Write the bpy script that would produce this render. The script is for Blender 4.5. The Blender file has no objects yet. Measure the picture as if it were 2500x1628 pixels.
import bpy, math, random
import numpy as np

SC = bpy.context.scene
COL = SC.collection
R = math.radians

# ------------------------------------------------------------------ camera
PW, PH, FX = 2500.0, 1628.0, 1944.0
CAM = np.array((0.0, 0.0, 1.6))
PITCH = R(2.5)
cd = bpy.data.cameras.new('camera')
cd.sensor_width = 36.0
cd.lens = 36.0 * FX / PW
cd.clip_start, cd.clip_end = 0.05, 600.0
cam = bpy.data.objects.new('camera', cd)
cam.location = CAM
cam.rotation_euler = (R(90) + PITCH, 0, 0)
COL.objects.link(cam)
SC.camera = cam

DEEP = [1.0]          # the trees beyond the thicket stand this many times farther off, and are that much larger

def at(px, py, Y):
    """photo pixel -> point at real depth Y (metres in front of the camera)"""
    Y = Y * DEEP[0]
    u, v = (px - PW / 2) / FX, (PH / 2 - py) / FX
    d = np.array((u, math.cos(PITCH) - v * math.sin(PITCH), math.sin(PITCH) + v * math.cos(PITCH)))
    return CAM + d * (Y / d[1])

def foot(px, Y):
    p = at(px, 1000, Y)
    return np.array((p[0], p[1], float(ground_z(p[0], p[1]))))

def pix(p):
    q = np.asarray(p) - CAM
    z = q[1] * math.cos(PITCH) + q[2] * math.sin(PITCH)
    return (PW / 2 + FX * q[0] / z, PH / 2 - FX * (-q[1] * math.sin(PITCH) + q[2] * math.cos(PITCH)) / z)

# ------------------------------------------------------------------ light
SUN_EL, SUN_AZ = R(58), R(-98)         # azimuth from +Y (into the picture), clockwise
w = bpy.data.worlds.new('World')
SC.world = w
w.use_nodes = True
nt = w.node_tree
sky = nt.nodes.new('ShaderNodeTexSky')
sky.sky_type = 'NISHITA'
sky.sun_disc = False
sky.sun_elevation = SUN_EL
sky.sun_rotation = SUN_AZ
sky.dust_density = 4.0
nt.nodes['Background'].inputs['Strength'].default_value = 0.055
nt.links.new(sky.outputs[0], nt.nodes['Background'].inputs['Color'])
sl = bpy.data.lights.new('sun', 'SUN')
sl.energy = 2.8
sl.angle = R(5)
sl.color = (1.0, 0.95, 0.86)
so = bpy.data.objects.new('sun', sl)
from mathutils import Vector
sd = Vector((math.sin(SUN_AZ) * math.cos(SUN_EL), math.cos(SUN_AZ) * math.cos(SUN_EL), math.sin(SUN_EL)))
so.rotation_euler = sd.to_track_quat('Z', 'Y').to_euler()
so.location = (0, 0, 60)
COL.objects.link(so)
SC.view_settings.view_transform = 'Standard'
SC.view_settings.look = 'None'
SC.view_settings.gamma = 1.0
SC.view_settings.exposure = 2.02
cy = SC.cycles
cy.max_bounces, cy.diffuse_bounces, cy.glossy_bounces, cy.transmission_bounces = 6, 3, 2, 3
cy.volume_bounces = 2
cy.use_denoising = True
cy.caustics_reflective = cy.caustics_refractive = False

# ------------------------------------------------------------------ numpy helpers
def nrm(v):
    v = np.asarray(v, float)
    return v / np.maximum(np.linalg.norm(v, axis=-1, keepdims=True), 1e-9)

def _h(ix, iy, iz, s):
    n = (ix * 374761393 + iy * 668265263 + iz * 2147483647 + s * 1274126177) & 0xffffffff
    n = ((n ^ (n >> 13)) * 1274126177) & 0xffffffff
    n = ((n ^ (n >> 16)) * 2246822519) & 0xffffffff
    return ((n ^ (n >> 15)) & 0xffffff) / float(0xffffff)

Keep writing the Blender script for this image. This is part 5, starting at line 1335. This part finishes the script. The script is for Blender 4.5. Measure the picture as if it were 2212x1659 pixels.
—————
Return nothing but the lines from the start of the listing above through the line containing "SC.camera = cam", exactly as given.

Problem solution
Write the bpy script that would produce this render. The script is for Blender 4.5. The Blender file has no objects yet. Measure the picture as if it were 2500x1628 pixels.
import bpy, math, random
import numpy as np

SC = bpy.context.scene
COL = SC.collection
R = math.radians

# ------------------------------------------------------------------ camera
PW, PH, FX = 2500.0, 1628.0, 1944.0
CAM = np.array((0.0, 0.0, 1.6))
PITCH = R(2.5)
cd = bpy.data.cameras.new('camera')
cd.sensor_width = 36.0
cd.lens = 36.0 * FX / PW
cd.clip_start, cd.clip_end = 0.05, 600.0
cam = bpy.data.objects.new('camera', cd)
cam.location = CAM
cam.rotation_euler = (R(90) + PITCH, 0, 0)
COL.objects.link(cam)
SC.camera = cam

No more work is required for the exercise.